“Everything I ever learnt as a small boy came from my father, and I never found anything he ever told me to be wrong or worthless. The simple lessons he taught me are as sharp and clear in my mind as if I had heard them only yesterday.”
Nominated for the 1941 Academy Award for Outstanding Motion Picture in a pack including classics like The Little Foxes (William Wyler, 1941), The Maltese Falcon (John Huston, 1941), Sergeant York (Howard Hawks, 1941), and Suspicion (Alfred Hitchcock, 1941), the win for How Green Was My Valley boils down to the director John Ford, who made Stagecoach (1939) and The Grapes of Wrath (1940) in the preceding two years. Also, Valley is the quintessence of sentimental pablum, whereas one other key nominee, Citizen Kane (Orson Welles, 1941), is the epitome of innovative and irritating brilliance.
Favoring one side of the gap between reassurance and experimentation, How Green Was My Valley begins with the voice-over of a 60-year-old Welshman, Huw Morgan, (Irving Pichel), who reflects on his youthful self, played by Roddy McDowall. As the youngest member of his family, Huw is born to great expectations that he might know a life beyond the mines of his hometown, and the tension between his potential and the material facts of everyday life marble the story with a sense of melancholy.
This tendency begins with the past tense “was” of the movie’s title, inherited from the source novel by Richard Llewellyn, as well as the fact that 60-year-old Huw still lives in the same mining village where he was born. In other words, the opening narration, and subsequent voice-over sound bridges, center Huw’s point-of-view as the one we most value, but it’s equally true that Huw might have escaped tradition and then didn’t, which makes the movie somewhat dark and depressing.
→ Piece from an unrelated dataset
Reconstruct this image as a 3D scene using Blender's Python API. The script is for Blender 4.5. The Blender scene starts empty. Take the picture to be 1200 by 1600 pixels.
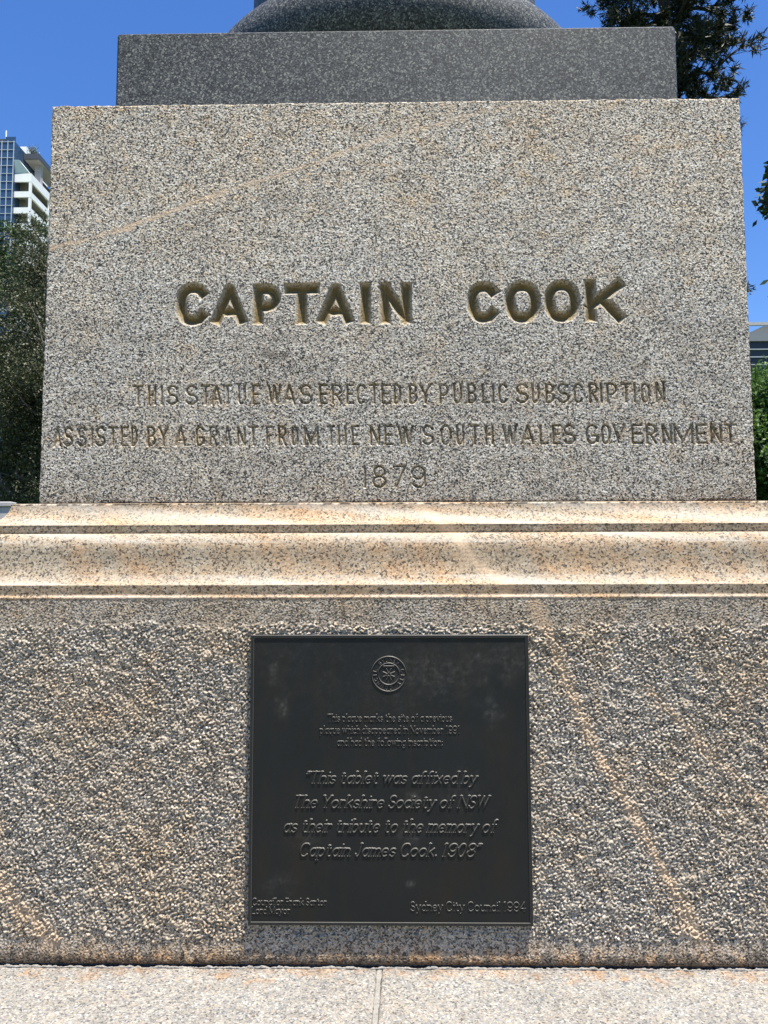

Huw grows up in a family lorded over by his father Gwilym (Donald Crisp) and heartened by his mother, Beth (Sara Allgood). Immediately complicating things are the nuptials of elder brother, Ianto (John Loder), and the lovely Bronwyn (Anna Lee) with whom Huw is smitten.
Because the story is set in a 19th century Welsh town that’s losing its economic base to industrialization, we quickly learn that coal prices are dropping along with personal wages. So, the Morgans scramble to make ends meet. The local preacher, Mr. Gruffydd (Walter Pidgeon), champions unionization and directs a miner’s strike to demand higher wages and more humane conditions. This throws the Morgans into disarray when Gwilym sides with his employer against the preferences of his several sons. Caught in the middle are Huw and his sister Angharad (Maureen O’Hara) who secretly loves Mr. Gruffydd.
Angharad is eventually married off to the mine owner’s son, much to her chagrin and Mr. Gruffydd’s disappointment, and Ianto is killed in a wall collapse, causing his brothers to migrate to America. When Angharad returns home, mid-divorce, Mr. Gruffydd comes under attack for his liberal beliefs and is run out of town, though not before he and Angharad exchange their feelings of devotion.
Another mine tunnel collapses, trapping Gwilym. Among the men, Huw climbs down the tunnels to find his father, and the pair embrace as the senior Morgan draws final breath and dies. Bringing the old man to the surface, Huw accepts the yoke of family provider, thereby giving up any other potential future in the face of tragedy.
Into this divide between tradition and progress, Ford successfully wraps enough good Christian ethics and populist folk wisdom to sidetrack discussion of what the film is trying to say. Leaving aside high-quality images, a good score, vivid production design, and reliable performances, the on-screen values, here, are squarely New Deal in nature, making How Green Was My Valley the portrait of one family sundered by the paradigm shift toward a global economy then re-making the world. As a metaphor for American life in mid-1941, this story strikes a futile, yet resistant, note against the coming war at almost the same moment Henry Luce exhorted each of us to help create, “the first great American Century.”